Da mesma maneira, o Ministério Público também opinou pela
improcedência do mandado de segurança. Como a decisão é de primeira
instância, ainda cabe recurso da sentença.
Ao oferecer a
denúncia do mensalão, o MPF (Ministério Público Federal) cita a
Reforma da Previdência como um dos momentos mais agudos do escândalo
de corrupção descoberto em 2005. De acordo com a acusação, dias antes
das votações da emenda na Câmara, seria possível verificar um aumento
dos saques do Banco Rural; dinheiro este supostamente utilizado para
“comprar as consciências” dos parlamentares envolvidos no esquema. No
julgamento da Ação Penal 470, o STF condenou sete réus por corrupção
passiva, todos exerciam o mandato de deputado federal à época do
esquema.
Direitos
adquiridos
Apesar de
utilizar o julgamento do mensalão para justificar a sua sentença, o
juiz Geraldo de Arantes afirma que produziria a mesma decisão caso não
ficasse comprovada a corrupção pelo Supremo. Isto, pois a Reforma da
Previdência — a qual o juiz classifica como “grande retrocesso” —
mudou “as regras do jogo” de forma arbitrária e acabou por retirar
direitos adquiridos pela viúva do ex-servidor.
“A Constituição
garante os direitos adquiridos”, afirma o juiz. E continua: “considero
uma expropriação de propriedade privada. Um ato violentíssimo, de
total impiedade com o cidadão”. O magistrado argumenta que um
indivíduo qualquer, antes de entrar na vida pública, pondera todas as
vantagens e desvantagens que os rumos da sua carreira profissional
podem lhe causar: salário, carga horária, estabilidade, aposentadoria
e pensão, por exemplo. Dessa forma, não pode haver “revisão
unilateral” nas regras do contrato público que subtraia direitos
adquiridos e reduza a remuneração do servidor. O cidadão não pode ser
“pego desprevenido ao descobrir que, de um dia para o outro, perdeu o
direito que acreditava ter”, diz o juiz, ao conceder o mandado de
segurança.
Arantes ainda
critica o funcionamento do Estado brasileiro que, ao trocar o governo
eleito, permite uma série de mudanças nas políticas implementadas, não
raras vezes removendo direitos dos cidadãos. “As alterações ao
alvedrio dos caprichos do príncipe deixaram de ser aceitas desde o fim
da Idade Média”, observa o juiz, ao ressaltar que o sentimento de
insegurança jurídica prevalece.
Jogar luz
O juiz mineiro,
no entanto, reconhece que representa uma voz isolada entre seus
colegas magistrados. “Minha posição diverge do entendimento do país.

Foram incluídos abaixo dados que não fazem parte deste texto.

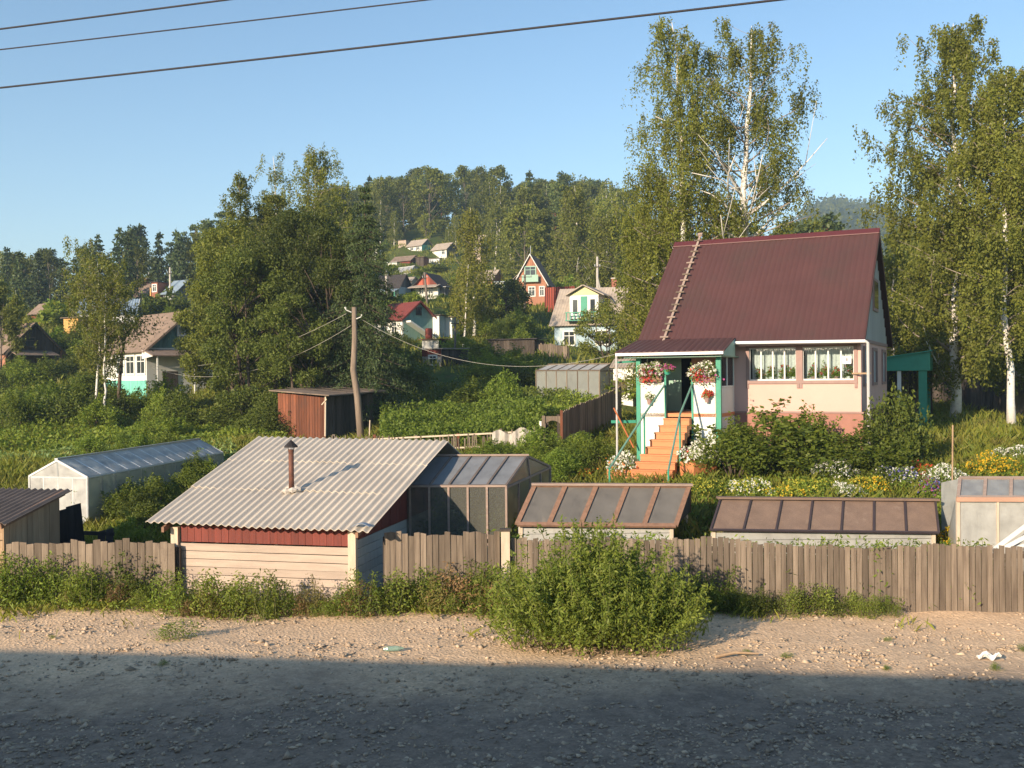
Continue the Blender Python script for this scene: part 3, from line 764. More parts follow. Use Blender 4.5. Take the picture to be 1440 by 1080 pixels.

Mas ao juiz cabe averiguar o caso concreto, aplicando os princípios
constitucionais, mesmo que não esteja de acordo com o entendimento
atual das cortes”, afirma Arantes, que, ao longo de seus 16 anos como
juiz, já passou também por varas da infância e da família. “Com uma
‘sentencinha’ simples dessa, quero jogar luz sobre certas discussões”,
observa o magistrado. E completa: “o Direito é dinâmico; e cada juiz
vitaliza o Direito”.
Em sua decisão,
Arantes exerceu o controle difuso da constitucionalidade ao julgar que
a Reforma da Previdência é inconstitucional e, em função disso, deve
ser anulada. Entretanto, sua sentença vale somente para o caso
concreto, já que o controle concentrado da constitucionalidade cabe
exclusivamente ao STF.
Em última
análise, é a própria Suprema Corte que deverá determinar se leis
aprovadas durante o primeiro mandato do ex-presidente Lula deverão ser
anuladas, uma vez fixada a existência de corrupção no Legislativo.
Juristas e algumas entidades já têm se manifestado a respeito do tema.
O Psol já
anunciou que estuda a possibilidade de entrar com uma Adin (Ação
Direta de Inconstitucionalidade) no Supremo para rever a Reforma da
Previdência.
Por outro lado,
juristas da FGV ouvidos pelo site Última Instância afirmam ser difícil
comprovar perante a Corte a inconstitucionalidade das medidas. Seria
preciso provar que o voto dos sete corrompidos foi decisivo para
formar a maioria parlamentar que aprovou medidas na Câmara.